Mira Barkan, an Israeli who moved to Palo Alto with her husband and children in 1984, is also having an emotional time. She fought back tears as she admitted the situation has gotten so bad that she recently asked her daughters, Hadar, 25, and Shiri, 27, to return to the United States.
“They didn’t want to,” she said. “They said, ‘Of course you would ask, you’re Mom, but we need to continue with our lives. You don’t run away from your home — you need to protect it.'”
Barkan, who speaks with her daughters every day via telephone, was not entirely surprised by their answer. “We raised them with lots of love and dedication to Israel,” she said of her daughters, both of whom have served as officers in the Israel Defense Force and were educated at Israeli universities.
But it’s not only her daughters that she and her husband worry about. “It’s everybody I know there,” including her various family members and close friends.
“It hurts even when you hear about a stranger or look at the faces and names of innocent people who are being forced to fight and live through” the horror of terrorism, she said.
Barkan, who is active in many pro-Israel organizations including Hadassah, described her feelings about the current crisis as a mixture of frustration and fear. “It also brings a lot of anger because life could be so beautiful,” she said. “But amid all this fear you have to have strength and optimism. We cannot give up.”
A psychotherapist, she hopes to form a support group for parents of children living in Israel.
Jason Gerbsman, 25, meanwhile, moved to Israel two years ago and is currently serving as a security commander in Gaza. His father, Steve Gerbsman of Kentfield, said he and his wife are “proud of his commitment to the duty and honor” of Israel.
It does not entirely surprise Steve Gerbsman that his son wanted to join the army, since between the ages of 4 and 7 Jason practically “lived in his fatigues and cowboy boots.” Now he walks around with an M-16 and six clips in his belt, his father said.
Steve Gerbsman said he and Jason’s mother originally “tried to talk him out of” going to Israel, “but he was a young adult who made up his mind. When we realized it was something he had to do, we were supportive.”

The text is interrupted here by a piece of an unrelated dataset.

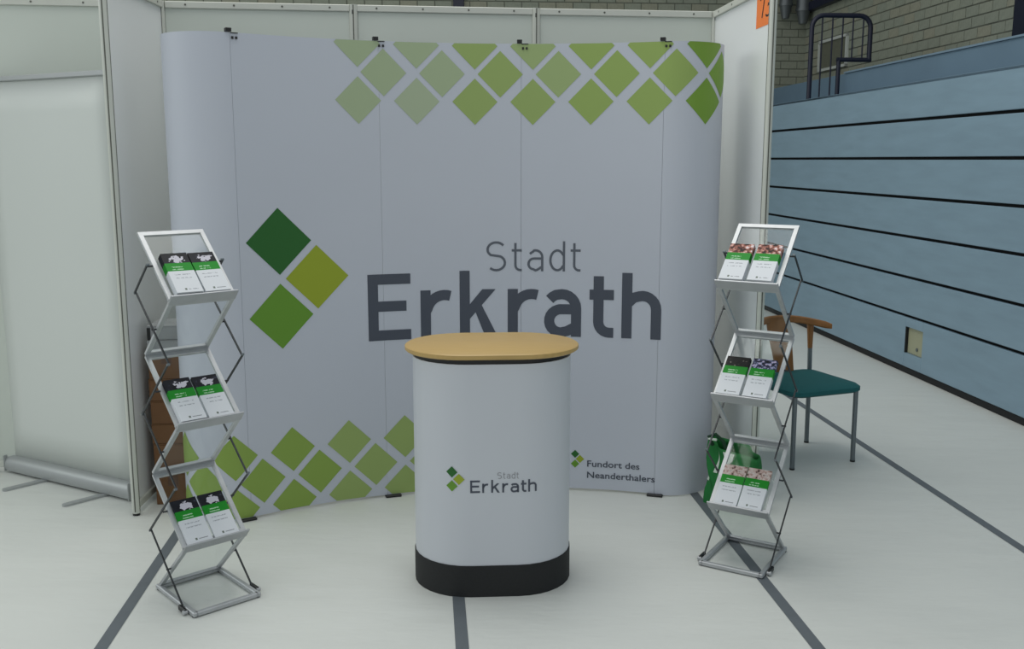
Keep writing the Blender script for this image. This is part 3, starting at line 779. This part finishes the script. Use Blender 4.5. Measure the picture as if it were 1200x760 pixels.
for sx in (-1, 1):
    lg = MB().tube([(sx * hx, -hy, 0.008), (sx * hx, -hy + 0.004, 0.41)], 0.0135, 12).build('leg', 'steel', ch, smooth=True)
    MB().tube([(sx * hx, -hy, 0), (sx * hx, -hy, 0.01)], 0.0145, 12).build('floor_glide', 'dark', lg)
    lg = MB().tube([(sx * hx, hy, 0.008), (sx * hx, hy + 0.004, 0.42), (sx * hx, hy + 0.012, 0.60)], 0.0135, 12).build('leg', 'steel', ch, smooth=True)
    MB().tube([(sx * hx, hy, 0), (sx * hx, hy, 0.01)], 0.0145, 12).build('floor_glide', 'dark', lg)
    MB().tube([(sx * hx, hy + 0.011, 0.58), (sx * hx, hy + 0.018, 0.735)], 0.014, 12, r1=0.021).build('back_post', 'beech', ch, smooth=True)
MB().bar((-hx, -hy + 0.06, 0.404), (hx, -hy + 0.06, 0.404), 0.018, 0.01).build('seat_rail', 'steel', ch)
MB().bar((-hx, hy - 0.06, 0.404), (hx, hy - 0.06, 0.404), 0.018, 0.01).build('seat_rail', 'steel', ch)
for sx in (-1, 1): MB().bar((sx * (hx - 0.05), -hy + 0.02, 0.404), (sx * (hx - 0.05), hy - 0.02, 0.404), 0.018, 0.01).build('seat_rail', 'steel', ch)
# curved beech top rail and the broad splat
mb = MB(); rows = []
npt = 24
for i in range(npt + 1):
    t_ = -1 + 2 * i / npt; x = t_ * 0.265; yc = hy + 0.055 - 0.15 * abs(t_) ** 2.6
    zc = 0.760 - 0.036 * abs(t_) ** 2.2; hh = 0.021; th = 0.013
    if abs(t_) > 0.94: hh *= 0.72; th *= 0.75
    rows.append([(x, yc - th, zc - hh * .7), (x, yc - th, zc + hh * .7), (x, yc - th * .5, zc + hh), (x, yc + th * .5, zc + hh), (x, yc + th, zc + hh * .7), (x, yc + th, zc - hh * .7), (x, yc + th * .5, zc - hh), (x, yc - th * .5, zc - hh), (x, yc - th, zc - hh * .7)])
mb.grid(rows); mb.f.append(tuple(range(8))); mb.f.append(tuple(npt * 9 + k for k in range(8)))
mb.build('top_rail', 'beech', ch, smooth=True)
mb = MB(); sec = []
for i in range(11):
    t_ = i / 10; z = 0.43 + t_ * 0.33; w = 0.056 + 0.024 * min(1, t_ * 1.25); xo = 0.030 * (1 - t_) - 0.004; yy = hy - 0.005 + 0.055 * t_
    sec.append([(xo - w, yy - 0.007, z), (xo + w, yy - 0.007, z), (xo + w, yy + 0.007, z), (xo - w, yy + 0.007, z), (xo - w, yy - 0.007, z)])
mb.grid(sec); mb.f += [(0, 1, 2, 3), tuple(50 + k for k in range(4))]
mb.build('back_splat', 'beech', ch)

# ------------------------------------------------------------------ cardboard boxes behind the left end of the backdrop
def carton(z0, z1, m, label, x0=-1.772, x1=-1.602, y0=4.655, y1=4.95, tape=True, jit=0.0, name='cardboard_box', cat='box'):
    cx, cy = (x0 + x1) / 2, (y0 + y1) / 2
    t = thing(name, label, cat, (cx, cy, z0), math.radians(4.0) + jit, 'boxes stacked beside the backdrop')
    a, b, h = (x1 - x0) / 2, (y1 - y0) / 2, z1 - z0 - 0.001
    MB().cbox(-a, a, -b, b, 0.0, h - 0.004, 0.003).build('body', m, t)
    MB().box(-a, a, -b, -0.002, h - 0.004, h).build('flap', m, t); MB().box(-a, a, 0.002, b, h - 0.004, h).build('flap', m, t)
    if tape: MB().box(-0.025, 0.025, -b - 0.0008, -b + 0.0002, h * 0.62, h).build('tape_strip', 'card_tape', t)
    return t
zs = [0.0, 0.155, 0.31, 0.41, 0.525, 0.635, 0.757]
labs = ['brown cardboard box on the floor, lowest of the stack by the left partition', 'brown cardboard box, second from the floor beside the backdrop', 'brown cardboard box, third from the floor beside the backdrop',
        'brown cardboard box, fourth from the floor beside the backdrop', 'brown cardboard box, fifth from the floor beside the backdrop', 'brown cardboard box directly under the grey cartons']
for i in range(6):
    carton(zs[i], zs[i + 1], 'card', labs[i], jit=random.uniform(-0.02, 0.02), tape=i in (0, 5))
carton(0.757, 0.825, 'carton_grey', 'lower grey white carton on top of the brown boxes', x0=-1.772, x1=-1.605, y0=4.66, y1=4.90, tape=False, name='paper_carton', cat='carton')
t = carton(0.825, 0.895, 'carton_grey', 'upper grey white carton, topmost of the whole stack', x0=-1.772, x1=-1.612, y0=4.67, y1=4.90, tape=False, jit=0.0, name='paper_carton', cat='carton')
MB().box(-0.078, -0.062, -0.118, -0.1155, 0.0, 0.06).build('dark_strap', 'dark', t)

# ------------------------------------------------------------------ green tote bag
tb = thing('tote_bag', 'slumped green shopping bag with white print beside the backdrop', 'bag', (1.085, 4.625, 0), math.radians(-40))
def bag_pt(u, v):
    """u round the bag 0..1, v height 0..1"""
    W, D = 0.135, 0.055
    a = 2 * PI * u; c, s = math.cos(a), math.sin(a)
    x = W * math.copysign(abs(c) ** 0.55, c); y = D * math.copysign(abs(s) ** 0.6, s)
    lean = 1 - 0.06 * v
    x *= lean; y *= 1 - 0.55 * v
    top = 0.305 + 0.035 * math.cos(a - 2.6)
    x += 0.012 * math.sin(9 * v + 3 * u * 6.28); y += 0.010 * math.sin(7 * v + 5 * a) * (0.3 + v)
    return Vector((x, y, top * v))
mb = MB(); nu, nv = 40, 14
rows = [[tuple(bag_pt(i / nu, j / nv)) for i in range(nu + 1)] for j in range(nv + 1)]
mb.grid(rows); mb.f.append(tuple(range(nu)))
bo = mb.build('bag_body', 'bag', tb, smooth=True)
so = bo.modifiers.new('thick', 'SOLIDIFY'); so.thickness = 0.003; so.offset = 0
def bag_patch(u0, u1, v0, v1, m, name, shape=None):
    mb = MB(); n = 8; rows = []
    for j in range(n + 1):
        row = []
        for i in range(n + 1):
            uu = u0 + (u1 - u0) * i / n; vv = v0 + (v1 - v0) * j / n
            if shape: uu, vv = shape(i / n, j / n, u0, u1, v0, v1)
            p = bag_pt(uu, vv); q = bag_pt(uu + .002, vv) - p; r = bag_pt(uu, vv + .002) - p; nn = q.cross(r).normalized()
            if nn.dot(Vector((p.x, p.y, 0))) < 0: nn = -nn
            row.append(tuple(p + nn * 0.004))
        rows.append(row)
    mb.grid(rows); mb.build(name, m, tb, smooth=True)
tri = lambda i, j, u0, u1, v0, v1: (u0 + (u1 - u0) * i * (1 - j), v0 + (v1 - v0) * j)
bag_patch(0.505, 0.555, 0.34, 0.62, 'bag_white', 'white_print', tri)
bag_patch(0.683, 0.705, 0.55, 0.93, 'bag_white', 'white_print', tri)
bag_patch(0.738, 0.762, 0.66, 0.97, 'bag_white', 'white_print', lambda i, j, u0, u1, v0, v1: (u0 + (u1 - u0) * i * j, v0 + (v1 - v0) * j))
MB().tube([(-0.10, -0.03, 0.30), (-0.115, -0.045, 0.345), (-0.08, -0.045, 0.362), (-0.045, -0.03, 0.33), (-0.03, -0.02, 0.28)], 0.009, 8).build('handle', 'bag_dark', tb, smooth=True)
MB().cbox(-0.118, -0.070, -0.052, -0.044, 0.330, 0.342, 0.002).build('handle_tag', 'bag_white', tb)

# ------------------------------------------------------------------ roll-up banner in the neighbouring booth
b0 = Vector((-2.745, 5.200, 0)); b1 = Vector((-1.890, 4.727, 0))
dx = (b1 - b0); L = dx.length
rb = thing('roll_up_banner', 'blank white roll-up banner with silver cassette left of the partition', 'banner', tuple(b0), math.atan2(dx.y, dx.x))
sec = [(-0.045, 0.012), (0.045, 0.012), (0.050, 0.03), (0.046, 0.06), (0.030, 0.083), (0.008, 0.092), (-0.010, 0.092), (-0.032, 0.083), (-0.048, 0.06), (-0.051, 0.03)]
mb = MB(); mb.add([(x, y, z) for x in (0, L) for y, z in sec], [tuple(range(10))[::-1], tuple(range(10, 20))] + [(i, (i + 1) % 10, 10 + (i + 1) % 10, 10 + i) for i in range(10)])
mb.build('cassette', 'banner_alu', rb, smooth=True)
for x in (-0.006, L):
    MB().cbox(x, x + 0.006, -0.053, 0.053, 0.008, 0.096, 0.002).build('end_cap', 'banner_alu', rb)
MB().cbox(-0.004, 0.014, -0.012, 0.012, 0.094, 0.106, 0.002).build('sheet_clip', 'dark', rb)
mb = MB(); rows = []
for j in range(13):
    z = 0.09 + (2.085 - 0.09) * j / 12
    rows.append([(0.012 + (L - 0.024) * i / 8, -0.004 + 0.004 * math.sin(PI * i / 8), z) for i in range(9)])
mb.grid(rows); bo = mb.build('banner_sheet', 'banner', rb, smooth=True)
so = bo.modifiers.new('thick', 'SOLIDIFY'); so.thickness = 0.0012
MB().cbox(0.008, L - 0.008, -0.014, 0.010, 2.075, 2.100, 0.004).build('top_rail', 'banner_alu', rb)
MB().tube([(L / 2, 0.03, 0.05), (L / 2, 0.03, 2.09)], 0.008, 8).build('support_pole', 'banner_alu', rb, smooth=True)
for x in (0.33, 0.80):
    T = Matrix.Translation((x, 0, 0)) @ Matrix.Rotation(math.radians(-12), 4, 'Z')
    o2 = [(-0.018, 0.05), (-0.018, -0.24)] + arc(0, -0.24, 0.018, 180, 360, 8) + [(0.018, 0.05)]
    MB().prism(o2, 0.0, 0.011).build('foot', 'banner_alu', rb, T=T)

There have been many times “that we have been concerned about him,” he added. “But we believe he is doing the best he can to take care of himself.”
Also from Marin, Yetta and Rabbi Bernie Robinson of San Rafael have two sons in Tel Aviv. Both Daniel, 37, and Micah, 33, have lived in Israel for more than 10 years and both have served in the IDF — Daniel in the Lebanon War.
The Robinsons have never asked them to move back, but they visit them regularly, including this summer.
“Listen, my kids live there,” said Yetta Robinson. “How can I not go when they live there? We’ve been there many times before when the situation hasn’t been so good. My first trip was in 1973, during the Yom Kippur War.”
Still, “now, with the situation and the terrorism,” Robinson is especially stressed.
“Sometimes it makes me feel sick — really sick,” she said. “But you just learn to live with it.”
Compounding her anxieties is the fear that her children will be called up from the reserves and into active duty.
Micah Robinson, only recently a father himself — his first son was born on Sept. 11 — was recently called in for reserve training.
“He assures me it’s just training and he doesn’t think his unit will be activated,” said his mother, “but you never know.”
During a recent visit to Israel, Rabbi H. David Teitelbaum noticed that his three granddaughters in Ranana, ages 8, 13 and 15, have taken to spending their weekends renting videos and watching them at their home.
His son has lived in Israel for 21 years, and Teitelbaum speaks to him twice a week by phone. But even so, from his own vantage point in the Bay Area, where he is executive director of the Northern California Board of Rabbis, Teitelbaum hadn’t realized how much the lives of his son’s family had been influenced by the terrorism, “in terms of where they can go.”
When he asked the eldest granddaughter how she copes with the ongoing violence he was surprised when she turned to him and said: “Zayde, we’re used to it.”